## What is required
Only the lines from the top of the listing below to the line that has "random.seed(7)" should be echoed, with both ends kept and pictures left out.

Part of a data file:
____________

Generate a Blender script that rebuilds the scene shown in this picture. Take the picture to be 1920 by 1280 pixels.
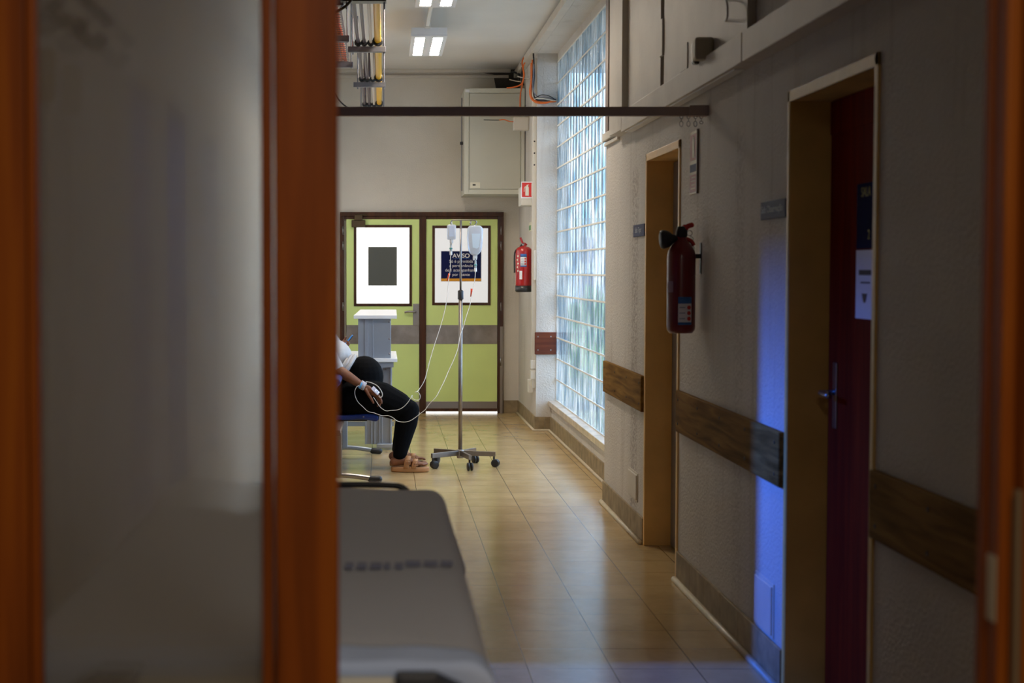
import bpy, math, random
from mathutils import Vector, Matrix, Quaternion
from math import sin, cos, pi, radians, atan2, sqrt

# ------------------------------------------------------------------ clearing
for o in list(bpy.data.objects):
    bpy.data.objects.remove(o, do_unlink=True)
SC = bpy.context.scene
COL = SC.collection
random.seed(7)

# ------------------------------------------------------------------ camera
F = 2976.0                     # focal length in pixels of the 1920 wide frame
HC = 1.51                      # eye height
PITCH = math.atan(133.0 / F)
PX, PY = 718.0, 640.0
cam_d = bpy.data.cameras.new('camera')
cam = bpy.data.objects.new('camera', cam_d)
COL.objects.link(cam)
cam.location = (0, 0, HC)
cam.rotation_euler = (pi / 2 - PITCH, 0, 0)
cam_d.sensor_width = 36.0
cam_d.lens = F / 1920 * 36.0
cam_d.shift_x = (960 - PX) / 1920
cam_d.clip_start = 0.05
cam_d.clip_end = 300
cam_d.dof.use_dof = True
cam_d.dof.focus_distance = 12.3
cam_d.dof.aperture_fstop = 4.0
SC.camera = cam

# ------------------------------------------------------------------ world, exposure
SC.view_settings.view_transform = 'Standard'
SC.view_settings.look = 'None'
SC.view_settings.exposure = 0.22
SC.view_settings.gamma = 1.0
SC.view_settings.use_curve_mapping = False
SC.cycles.use_denoising = True
SC.cycles.max_bounces = 10
SC.cycles.diffuse_bounces = 5
SC.cycles.glossy_bounces = 4
SC.cycles.transmission_bounces = 8
SC.cycles.transparent_max_bounces = 24
SC.cycles.caustics_reflective = False
SC.cycles.caustics_refractive = False
SC.cycles.sample_clamp_indirect = 6.0

W = bpy.data.worlds.new('sky')
SC.world = W
W.use_nodes = True
wn = W.node_tree
wn.nodes.clear()
wo = wn.nodes.new('ShaderNodeOutputWorld')
wb = wn.nodes.new('ShaderNodeBackground')
wb.inputs[0].default_value = (0.68, 0.80, 1.0, 1)      # overcast, cool daylight
wb.inputs[1].default_value = 7.6
wn.links.new(wb.outputs[0], wo.inputs[0])


def area_light(name, loc, rot, sx, sy, power, col, spread=180):
    d = bpy.data.lights.new(name, 'AREA')
    d.shape = 'RECTANGLE'
    d.size, d.size_y = sx, sy
    d.energy = power
    d.color = col
    d.spread = radians(spread)
    o = bpy.data.objects.new(name, d)
    o.location = loc
    o.rotation_euler = rot
    COL.objects.link(o)
    return o


# the room the photographer stands in: one dim warm ceiling lamp behind the camera
area_light('room_lamp', (0.4, 0.2, 2.9), (0, 0, 0), 0.9, 0.3, 25.0, (1.0, 0.89, 0.80))
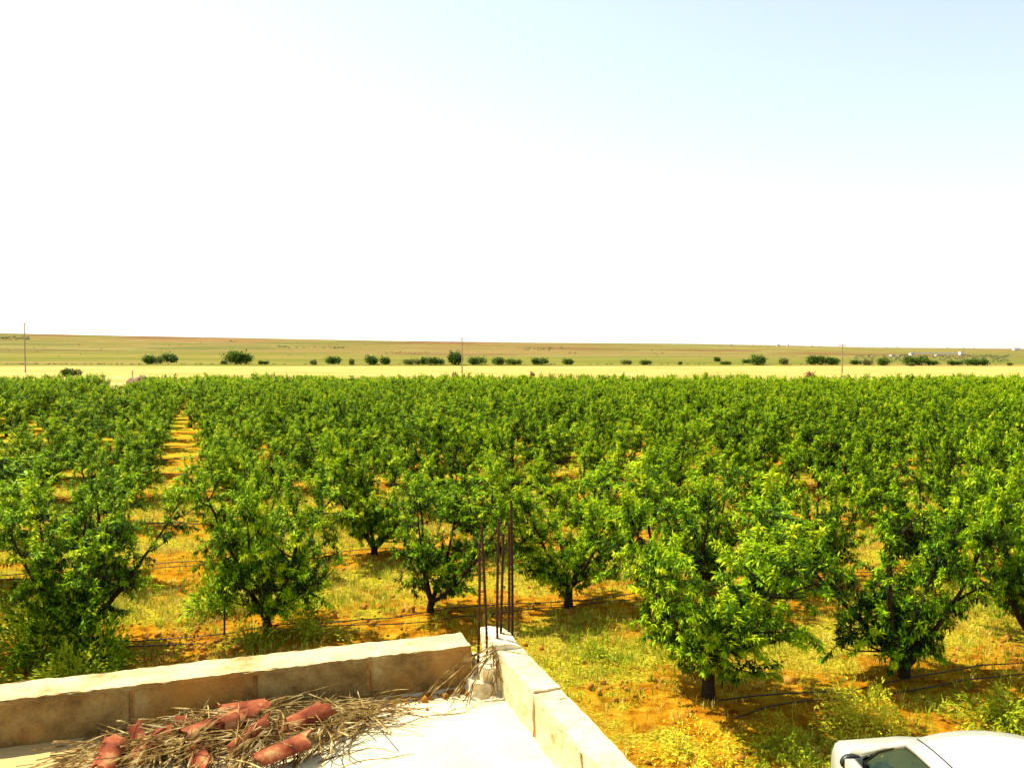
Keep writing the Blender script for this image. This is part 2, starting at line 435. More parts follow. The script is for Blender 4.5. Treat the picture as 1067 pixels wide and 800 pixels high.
for (y, x, r, j, vis) in cand:
    if vis and nind < 298:
        pi = int(rg.integers(0, len(protos))); s = rg.uniform(.90, 1.12) if y < 28 else rg.uniform(.98, 1.22); sz = rg.uniform(.84, 1.03) if y < 40 else rg.uniform(.85, 1.02); rz = rg.uniform(0, 6.28)
        if j == 0 and 2 < r < 9: s *= .88
        if j == -1 and r > 2: s *= .93
        if (r, j) in sel: pi, s, sz, rz = sel[(r, j)]
        tm, cm = protos[pi]
        o = empty('peach_tree', (x, y, float(height(x, y))), rz); o.scale = (s, s, sz)
        cnt = j+1 if j >= 0 else (-j if j > -3 else -j-1)
        side = 'right' if j >= 0 else 'left'
        lab = LABELS.get((r, j)) or f'leafy green peach tree, {ordn(r)} row from the roof, {ordn(cnt)} tree {side} of the grassy aisle'
        tag(o, lab, 'peach tree', 'peach trees planted in rows')
        link(bpy.data.objects.new('trunk', tm), o); link(bpy.data.objects.new('crown', cm), o)
        nind += 1
    else: stuff.append((x, y))
print('trees', nind, 'stuff trees', len(stuff))
SV, SF, ST = [], [], []; BV, BF = [], []; nb = 0; nb2 = 0
for (x, y) in stuff:
    TV, TF, LV, LF, LT = low[int(rg.integers(0, len(low)))]
    a = rg.uniform(0, 6.28); c, s_ = math.cos(a), math.sin(a); Rm = np.array([[c, -s_, 0], [s_, c, 0], [0, 0, 1]])
    sc = np.array([1.18, 1.18, 1])*rg.uniform(.92, 1.12)
    off = np.array([x, y, float(height(x, y))])
    SV.append((LV*sc) @ Rm.T + off); SF.append(LF+nb); ST.append(np.clip(LT+rg.normal(0, .05), 0, 1)); nb += len(LV)
    BV.append((TV*sc) @ Rm.T + off); BF.append(TF+nb2); nb2 += len(TV)
me = np_mesh('distant_orchard', np.concatenate(SV), np.concatenate(SF), m_leaf, tint=np.concatenate(ST))
od = link(bpy.data.objects.new('distant_orchard', me)); tag(od, 'dense mass of distant peach trees at the far edge of the orchard', 'orchard', kind='stuff')
me = np_mesh('trunks', np.concatenate(BV), np.concatenate(BF), m_bark)
ob = link(bpy.data.objects.new('trunks', me), od); tag(ob, kind='stuff')

# a bare dark trunk standing in the aisle far off
q = np.array([-1.14, 2.74])*H + V_*8.9
mb = MB(); z0 = float(height(q[0], q[1]))
mb.tube([(0,0,-.1),(.02,0,.5),(-.05,0,1.0),(-.1,0,1.7)], [.16,.12,.09,.04], 7); mb.tube([(-.02,0,.8),(.15,.05,1.2),(.2,.1,1.5)], [.06,.04,.02], 5)
mb.tube([(0,0,.6),(-.2,-.05,1.0),(-.28,0,1.5)], [.06,.04,.02], 5)
o = mb.build('bare_tree', m_bark); o.location = (q[0]+.2, q[1], z0); tag(o, 'dark bare tree trunk closing the far end of the grassy aisle', 'tree')

# ------------------------------------------------------------------ drip hoses
m_hose = mat('black_polyethylene', (.012,.011,.010), .45, .4)
dn = D/np.linalg.norm(D)
for r in range(1, 9):
    for k, off in enumerate((-.20, .16)):
        rr = np.random.default_rng(100+r*2+k)
        c0 = P0 + (r-2)*V_ + NROW*off
        # extent along the row
        ts = np.arange(-60, 60, .55); pts = []
        for t in ts:
            q = c0 + dn*t
            if r == 1 and q[0] < 2.7: continue
            if q[1] > 6 and abs(q[0]/q[1]) < .66:
                wob = .05*math.sin(t*.9+k*2+r)+.03*math.sin(t*2.3+k)
                q = q + NROW*wob
                pts.append((q[0], q[1], float(height(q[0], q[1]))+.05+.035*math.sin(t*1.7+r*3+k)+.012))
        mb = MB(); mb.tube(pts, .0095 if r < 4 else .014, 6); o = mb.build('drip_hose', m_hose, smooth=True)
        tag(o, f'black drip hose along the {ordn(r)} tree row from the roof, {"nearer" if k == 0 else "farther"} of its pair', 'drip hose', 'drip hoses laid along the tree rows')

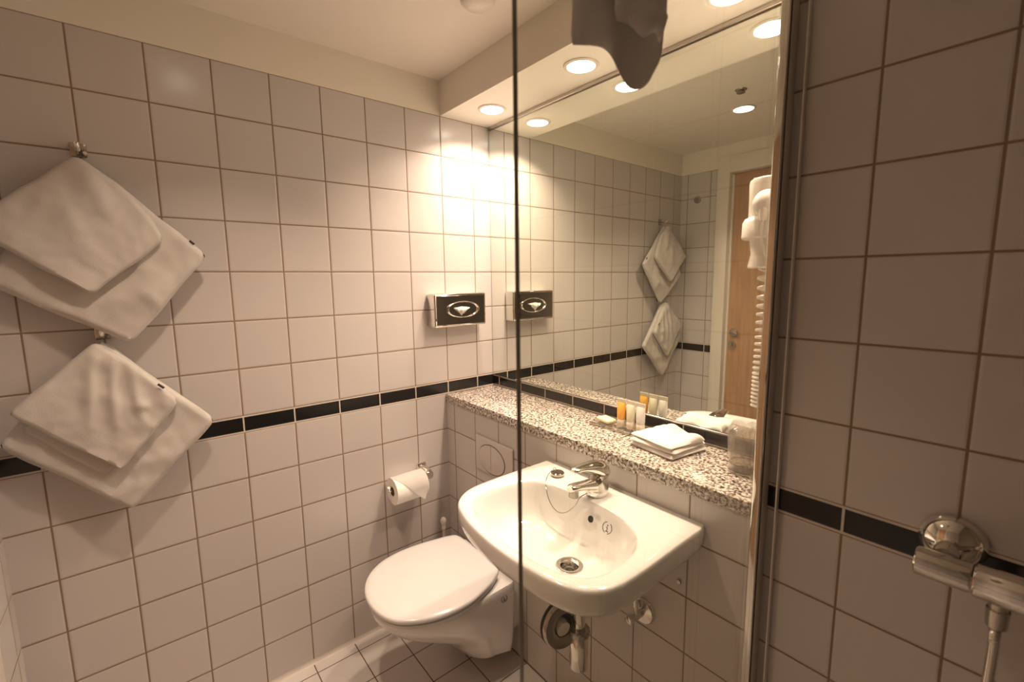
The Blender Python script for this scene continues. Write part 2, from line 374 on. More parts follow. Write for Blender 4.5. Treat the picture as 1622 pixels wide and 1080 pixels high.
# ---------------------------------------------------------------- cloth helper
def cloth_patch(bm, corners, thick, nu=36, nv=36, folds=(), amp=.004, seed=0, sag=0.0, bow=0.0, bulge=.0):
    """corners T,R,B,L in 3-D; the cloth is a padded slab that faces +x"""
    Tn, R, B, L = [Vector(c) for c in corners]
    F = []; K = []
    for i in range(nu+1):
        u = i/nu; fr = []; kr = []
        for j in range(nv+1):
            v = j/nv
            p = Tn.lerp(R, u).lerp(L.lerp(B, u), v)
            e = min(u, 1-u, v, 1-v)
            rim = min(1.0, math.sqrt(max(0.0, 1-(1-min(1.0, e/.035))**2)))
            # edges that are not dead straight
            cen = (Tn+R+B+L)/4
            wv = noise.noise(Vector((u*3+seed, v*3, seed*.7)))*.006
            p = p + (p-cen).normalized()*wv*(1-rim*.4)
            p.z -= sag*math.sin(PI*u)*math.sin(PI*v)
            if bow: p += Vector((0, .7, .7))*bow*math.sin(PI*min(1, u*1.02))**.8*(1-v)**2
            cr = max(0, 1-min(u, 1-u)/.06)*max(0, 1-min(v, 1-v)/.06)
            p += (cen-p).normalized()*cr*.007
            h = 0.0
            for (u0, v0, u1, v1, w, a) in folds:
                ax, ay = u1-u0, v1-v0; L2 = ax*ax+ay*ay
                s = max(0, min(1, ((u-u0)*ax+(v-v0)*ay)/L2)); dx, dy = u-(u0+ax*s), v-(v0+ay*s)
                h += a*math.exp(-(dx*dx+dy*dy)/(w*w))*(math.sin(PI*min(1, max(.0, s*.86+.14))) if L2 > 0 else 1)
            h += amp*noise.noise(Vector((u*4+seed*3.1, v*4-seed, 1.3))) + amp*.4*noise.noise(Vector((u*11+seed, v*11, 4.0)))
            h += bulge*math.sin(PI*u)*math.sin(PI*v)
            f = p.copy(); k = p.copy()
            f.x += (thick*.5*rim + h*rim); k.x -= thick*.5*rim
            k.x = max(k.x, .004)
            fr.append(bm.verts.new(f)); kr.append(bm.verts.new(k) if 0 < i < nu and 0 < j < nv else fr[-1])
        F.append(fr); K.append(kr)
    for i in range(nu):
        for j in range(nv):
            bm.faces.new((F[i][j], F[i+1][j], F[i+1][j+1], F[i][j+1]))
            q = [K[i][j], K[i][j+1], K[i+1][j+1], K[i+1][j]]
            if len(set(q)) > 2 and not all(a in (F[i][j], F[i+1][j], F[i+1][j+1], F[i][j+1]) for a in q):
                try: bm.faces.new(q)
                except ValueError: pass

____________

## Written answer
Generate a Blender script that rebuilds the scene shown in this picture. Take the picture to be 1920 by 1280 pixels.
import bpy, math, random
from mathutils import Vector, Matrix, Quaternion
from math import sin, cos, pi, radians, atan2, sqrt

# ------------------------------------------------------------------ clearing
for o in list(bpy.data.objects):
    bpy.data.objects.remove(o, do_unlink=True)
SC = bpy.context.scene
COL = SC.collection
random.seed(7)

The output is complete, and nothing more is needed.